— start Data provided —

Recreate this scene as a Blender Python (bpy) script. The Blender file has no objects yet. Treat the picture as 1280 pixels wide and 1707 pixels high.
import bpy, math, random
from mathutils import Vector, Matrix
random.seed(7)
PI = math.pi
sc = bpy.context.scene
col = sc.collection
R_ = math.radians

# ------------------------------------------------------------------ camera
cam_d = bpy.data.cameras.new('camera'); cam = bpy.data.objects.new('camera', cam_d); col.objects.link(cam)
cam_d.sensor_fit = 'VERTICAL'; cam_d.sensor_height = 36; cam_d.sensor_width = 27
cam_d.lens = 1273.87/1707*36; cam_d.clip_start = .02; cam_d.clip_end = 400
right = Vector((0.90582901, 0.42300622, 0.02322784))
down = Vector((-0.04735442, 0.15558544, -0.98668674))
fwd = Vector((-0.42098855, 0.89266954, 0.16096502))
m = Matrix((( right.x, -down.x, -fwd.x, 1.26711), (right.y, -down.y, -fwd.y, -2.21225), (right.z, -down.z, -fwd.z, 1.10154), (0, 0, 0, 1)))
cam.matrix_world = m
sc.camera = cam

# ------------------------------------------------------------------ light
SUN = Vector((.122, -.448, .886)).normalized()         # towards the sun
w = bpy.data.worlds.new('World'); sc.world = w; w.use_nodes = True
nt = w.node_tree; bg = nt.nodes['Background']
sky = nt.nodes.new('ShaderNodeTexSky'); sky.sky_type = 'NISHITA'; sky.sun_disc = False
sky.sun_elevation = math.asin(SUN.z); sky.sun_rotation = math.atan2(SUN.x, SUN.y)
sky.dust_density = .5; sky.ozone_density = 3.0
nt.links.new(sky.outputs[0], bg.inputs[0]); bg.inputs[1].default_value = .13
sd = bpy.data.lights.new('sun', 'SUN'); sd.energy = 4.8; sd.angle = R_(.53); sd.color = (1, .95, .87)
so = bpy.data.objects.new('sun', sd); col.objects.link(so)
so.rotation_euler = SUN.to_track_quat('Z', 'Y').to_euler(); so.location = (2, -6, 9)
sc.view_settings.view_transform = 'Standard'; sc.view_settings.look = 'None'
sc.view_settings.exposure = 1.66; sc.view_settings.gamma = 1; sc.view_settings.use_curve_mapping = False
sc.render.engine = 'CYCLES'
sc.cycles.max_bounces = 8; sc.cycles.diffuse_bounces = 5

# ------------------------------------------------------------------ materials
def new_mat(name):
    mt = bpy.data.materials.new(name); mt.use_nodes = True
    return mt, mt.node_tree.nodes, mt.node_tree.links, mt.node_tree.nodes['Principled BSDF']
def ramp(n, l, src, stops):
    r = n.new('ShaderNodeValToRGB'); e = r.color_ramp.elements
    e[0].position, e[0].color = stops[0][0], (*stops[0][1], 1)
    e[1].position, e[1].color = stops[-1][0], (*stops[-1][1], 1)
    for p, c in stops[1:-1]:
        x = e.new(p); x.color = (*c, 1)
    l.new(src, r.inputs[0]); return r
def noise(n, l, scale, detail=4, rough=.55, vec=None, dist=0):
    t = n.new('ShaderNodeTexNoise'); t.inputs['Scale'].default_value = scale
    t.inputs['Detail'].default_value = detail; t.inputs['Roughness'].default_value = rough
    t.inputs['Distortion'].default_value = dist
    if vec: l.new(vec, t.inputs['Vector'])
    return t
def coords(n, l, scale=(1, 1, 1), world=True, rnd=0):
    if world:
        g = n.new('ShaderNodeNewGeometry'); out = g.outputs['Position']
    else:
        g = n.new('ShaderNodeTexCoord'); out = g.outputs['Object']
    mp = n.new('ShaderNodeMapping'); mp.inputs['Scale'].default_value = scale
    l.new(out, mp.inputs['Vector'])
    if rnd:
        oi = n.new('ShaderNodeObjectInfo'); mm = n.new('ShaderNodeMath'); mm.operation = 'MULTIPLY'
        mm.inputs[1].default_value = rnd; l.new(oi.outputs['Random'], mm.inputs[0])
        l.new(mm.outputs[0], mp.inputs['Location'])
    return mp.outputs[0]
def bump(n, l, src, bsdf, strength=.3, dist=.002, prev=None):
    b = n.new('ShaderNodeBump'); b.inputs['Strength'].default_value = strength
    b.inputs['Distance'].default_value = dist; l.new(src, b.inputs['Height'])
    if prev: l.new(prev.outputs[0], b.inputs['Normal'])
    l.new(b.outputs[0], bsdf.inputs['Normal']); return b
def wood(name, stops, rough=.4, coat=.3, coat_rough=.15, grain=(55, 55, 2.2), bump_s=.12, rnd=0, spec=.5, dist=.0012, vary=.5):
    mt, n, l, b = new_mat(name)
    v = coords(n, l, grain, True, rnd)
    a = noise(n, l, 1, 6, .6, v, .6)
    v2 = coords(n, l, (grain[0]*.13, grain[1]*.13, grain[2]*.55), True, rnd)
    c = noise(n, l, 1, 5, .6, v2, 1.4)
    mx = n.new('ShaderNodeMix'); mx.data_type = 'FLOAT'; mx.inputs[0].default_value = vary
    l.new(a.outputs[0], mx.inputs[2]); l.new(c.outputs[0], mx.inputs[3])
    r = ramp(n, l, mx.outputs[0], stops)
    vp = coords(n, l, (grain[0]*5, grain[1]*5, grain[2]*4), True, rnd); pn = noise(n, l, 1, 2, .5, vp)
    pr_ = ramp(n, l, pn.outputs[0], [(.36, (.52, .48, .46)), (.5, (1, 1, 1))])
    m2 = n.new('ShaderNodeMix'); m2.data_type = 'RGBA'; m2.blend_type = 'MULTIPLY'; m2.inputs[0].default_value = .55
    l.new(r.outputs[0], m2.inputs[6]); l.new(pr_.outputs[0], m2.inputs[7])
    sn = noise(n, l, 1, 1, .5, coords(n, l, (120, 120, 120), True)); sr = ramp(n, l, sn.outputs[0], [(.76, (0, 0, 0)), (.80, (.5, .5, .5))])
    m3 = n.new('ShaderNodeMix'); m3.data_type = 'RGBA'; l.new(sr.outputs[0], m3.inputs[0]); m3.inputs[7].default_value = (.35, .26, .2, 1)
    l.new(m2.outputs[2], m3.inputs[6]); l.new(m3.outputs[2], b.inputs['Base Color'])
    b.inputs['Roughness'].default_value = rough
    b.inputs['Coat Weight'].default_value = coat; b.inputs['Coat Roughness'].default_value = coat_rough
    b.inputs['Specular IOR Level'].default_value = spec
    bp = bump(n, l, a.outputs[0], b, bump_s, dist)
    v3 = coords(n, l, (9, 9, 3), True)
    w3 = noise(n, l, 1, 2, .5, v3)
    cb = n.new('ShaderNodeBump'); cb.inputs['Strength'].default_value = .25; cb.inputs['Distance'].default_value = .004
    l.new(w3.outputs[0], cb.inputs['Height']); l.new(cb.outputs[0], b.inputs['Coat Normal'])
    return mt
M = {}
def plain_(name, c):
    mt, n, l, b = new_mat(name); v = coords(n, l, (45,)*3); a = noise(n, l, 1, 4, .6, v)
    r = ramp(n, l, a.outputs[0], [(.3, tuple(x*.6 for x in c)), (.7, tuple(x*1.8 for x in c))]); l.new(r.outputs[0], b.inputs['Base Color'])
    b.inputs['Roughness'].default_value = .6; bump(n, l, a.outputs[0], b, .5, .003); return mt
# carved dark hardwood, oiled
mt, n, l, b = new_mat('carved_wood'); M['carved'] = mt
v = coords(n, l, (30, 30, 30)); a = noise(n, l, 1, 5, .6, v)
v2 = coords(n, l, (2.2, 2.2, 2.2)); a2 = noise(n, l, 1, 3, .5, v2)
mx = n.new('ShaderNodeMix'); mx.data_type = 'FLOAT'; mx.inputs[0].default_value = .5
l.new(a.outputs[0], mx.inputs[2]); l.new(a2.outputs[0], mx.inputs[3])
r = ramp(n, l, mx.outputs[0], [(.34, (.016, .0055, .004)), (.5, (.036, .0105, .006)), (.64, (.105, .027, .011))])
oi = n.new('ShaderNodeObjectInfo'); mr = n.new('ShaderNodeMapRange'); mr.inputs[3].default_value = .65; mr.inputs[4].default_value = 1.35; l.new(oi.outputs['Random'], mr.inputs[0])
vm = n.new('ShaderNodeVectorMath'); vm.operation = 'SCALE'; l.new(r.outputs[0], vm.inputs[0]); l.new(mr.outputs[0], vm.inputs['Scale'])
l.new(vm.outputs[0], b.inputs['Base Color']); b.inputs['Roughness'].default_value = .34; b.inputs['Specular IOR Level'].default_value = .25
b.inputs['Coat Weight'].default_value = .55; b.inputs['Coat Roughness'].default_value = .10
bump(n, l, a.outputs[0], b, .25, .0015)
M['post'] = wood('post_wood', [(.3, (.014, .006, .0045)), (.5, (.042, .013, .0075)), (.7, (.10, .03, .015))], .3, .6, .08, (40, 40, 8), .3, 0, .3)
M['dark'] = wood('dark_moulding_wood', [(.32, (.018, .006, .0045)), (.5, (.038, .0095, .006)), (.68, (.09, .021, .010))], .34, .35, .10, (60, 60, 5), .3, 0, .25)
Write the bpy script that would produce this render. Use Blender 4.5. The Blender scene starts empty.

— end Data provided —

**Problem description**
The required output is the span of lines from the one containing "mt, n, l, b = new_mat(name);" to the last line, reproduced character for character.

**Result for this task**
    mt, n, l, b = new_mat(name); v = coords(n, l, (45,)*3); a = noise(n, l, 1, 4, .6, v)
    r = ramp(n, l, a.outputs[0], [(.3, tuple(x*.6 for x in c)), (.7, tuple(x*1.8 for x in c))]); l.new(r.outputs[0], b.inputs['Base Color'])
    b.inputs['Roughness'].default_value = .6; bump(n, l, a.outputs[0], b, .5, .003); return mt
# carved dark hardwood, oiled
mt, n, l, b = new_mat('carved_wood'); M['carved'] = mt
v = coords(n, l, (30, 30, 30)); a = noise(n, l, 1, 5, .6, v)
v2 = coords(n, l, (2.2, 2.2, 2.2)); a2 = noise(n, l, 1, 3, .5, v2)
mx = n.new('ShaderNodeMix'); mx.data_type = 'FLOAT'; mx.inputs[0].default_value = .5
l.new(a.outputs[0], mx.inputs[2]); l.new(a2.outputs[0], mx.inputs[3])
r = ramp(n, l, mx.outputs[0], [(.34, (.016, .0055, .004)), (.5, (.036, .0105, .006)), (.64, (.105, .027, .011))])
oi = n.new('ShaderNodeObjectInfo'); mr = n.new('ShaderNodeMapRange'); mr.inputs[3].default_value = .65; mr.inputs[4].default_value = 1.35; l.new(oi.outputs['Random'], mr.inputs[0])
vm = n.new('ShaderNodeVectorMath'); vm.operation = 'SCALE'; l.new(r.outputs[0], vm.inputs[0]); l.new(mr.outputs[0], vm.inputs['Scale'])
l.new(vm.outputs[0], b.inputs['Base Color']); b.inputs['Roughness'].default_value = .34; b.inputs['Specular IOR Level'].default_value = .25
b.inputs['Coat Weight'].default_value = .55; b.inputs['Coat Roughness'].default_value = .10
bump(n, l, a.outputs[0], b, .25, .0015)
M['post'] = wood('post_wood', [(.3, (.014, .006, .0045)), (.5, (.042, .013, .0075)), (.7, (.10, .03, .015))], .3, .6, .08, (40, 40, 8), .3, 0, .3)
M['dark'] = wood('dark_moulding_wood', [(.32, (.018, .006, .0045)), (.5, (.038, .0095, .006)), (.68, (.09, .021, .010))], .34, .35, .10, (60, 60, 5), .3, 0, .25)
Write the bpy script that would produce this render. Use Blender 4.5. The Blender scene starts empty.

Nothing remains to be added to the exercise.